Musings on a long drive


By Al Vinikour     

Several times a year I drive from Detroit to Chicago for a variety of reasons — one in Spring and one in Fall — and my kids live there. The Fall trip is a great drive because it’s always in early-October, just as the leaves are beginning to change and I don’t have to face the prospects of lake-effect snow in either direction.

As a result of 10 or more hours to myself and a talk show on SiriusXM, I think of a lot of things. For instance, when I drive through Northwest Indiana I recall my wasted youth where I grew up in Valparaiso. I recall old friends – primarily old girlfriends (who unfortunately are old). And I get to observe human nature that makes fodder for future columns (think I just sit at my desk and make this crap up?).

Case in point. I was driving back to Detroit one evening and about a half-hour into the state — around Benton Harbor (Exits 23-34 in your Interstate playbooks) it got dark. No, I’m not afraid of the dark…but I am concerned about suicidal deer running out in front of me. None of them wear reflective vests and this time of the year their coats have gotten darker to apparently add a measure of camouflage from the bow hunters who have the green light to kill those poor Bambis.

Michigan ranks third in vehicle-deer accidents, but we’re trying real hard to capture the ultimate prize of being #1 as quickly as possible.

I never used to concern myself with something as mundane as hitting a deer…until I actually hit one several years ago. There’s nothing like the vision of a big-assed doe running in front of your car to make you believe in the hereafter – because you could possible live there if you sufficiently hit one of those things. It took out the front-end of a Mitsubishi press vehicle I was driving. The deer was hurt, obviously, but was last seen scampering back into the woods…flipping me off with her middle hoof.

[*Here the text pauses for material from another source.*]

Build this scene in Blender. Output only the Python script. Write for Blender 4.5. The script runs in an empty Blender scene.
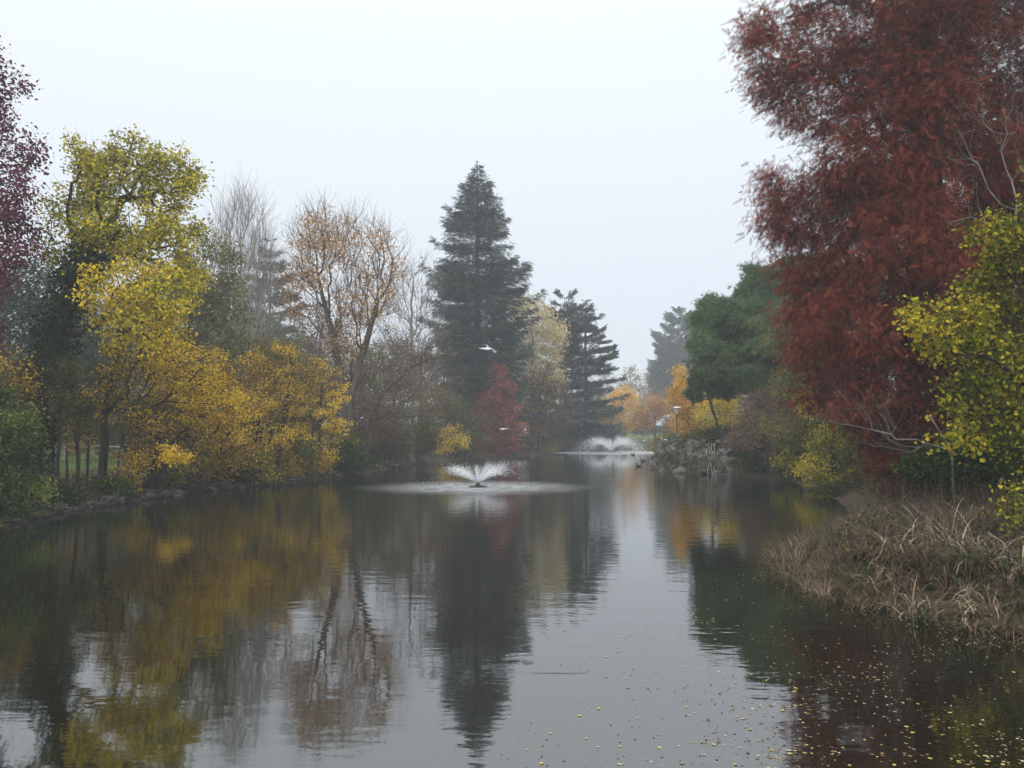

So, by about Mile Marker #51 I had my strategy. Find a pair of faster-moving 18-wheelers and cradle myself between them. If a deer is quick enough to run between the trailer’s rear door and my hood…then more power to it. Meantime, I’m going to be protected better than a baby in an M1A2 Abrams Tank.

Another constant thought is the number of vehicles that are unaware their headlights aren’t on. They probably began their drive at twilight when turning on headlights wasn’t a must. However, they’re probably so engrossed with events in their own private hell they’re not thinking that although they can see others…it’s getting harder for others to see them. My solution?...a drone with a bug zapper-like device should be operated and if sensors determine it’s time to use headlights and someone doesn’t have theirs on?...PSHHHTTT!  That vehicle is gone to the world forever…and the driver and any passengers have taken up residence in the Bermuda Triangle. 

How long does it take some trucks to pass another? Sometimes I’ll be driving along with the car on cruise control while I’m listening to a radio talk show when all of a sudden an 18-wheeler will pull over in front of me to pass a slower-moving “brother of the highway.” It’s not like you or I in a car, however. This is a process that can take up to five minutes — especially if hills are involved. Trucks should be equipped with a rocket booster to be used only to pass other vehicles and not create a line of backed-up cars in the left lane.

Finally, I alluded earlier to using cruise control. This technical marvel is both a blessing and a curse. It’s a blessing when traffic is relatively light because you can just set it and you’re symbolically having others do the driving for you. However, sometimes you’ll be moving up on a slow-moving car and you’ll delay slowing down because it’s a “pain-in-the-ass” to “go through all the extra effort of thumbing the ‘Resume’ button.” I have often wondered how many accidents have been caused because of a driver waiting too long to disengage his cruise control to avoid striking another vehicle.

There are so many things to observe while engaging in a long drive and I urge all my fellow humans take advantage of this precious time to consider what could be done to better your world. Watch what goes on around you and if you don’t like it, dream up creative ways to torture and maim people you fear are interfering with your life.

If nothing else, think of this: nothing those talk show guys say is going to paint a more vivid picture than what you’re seeing first-hand out your windows.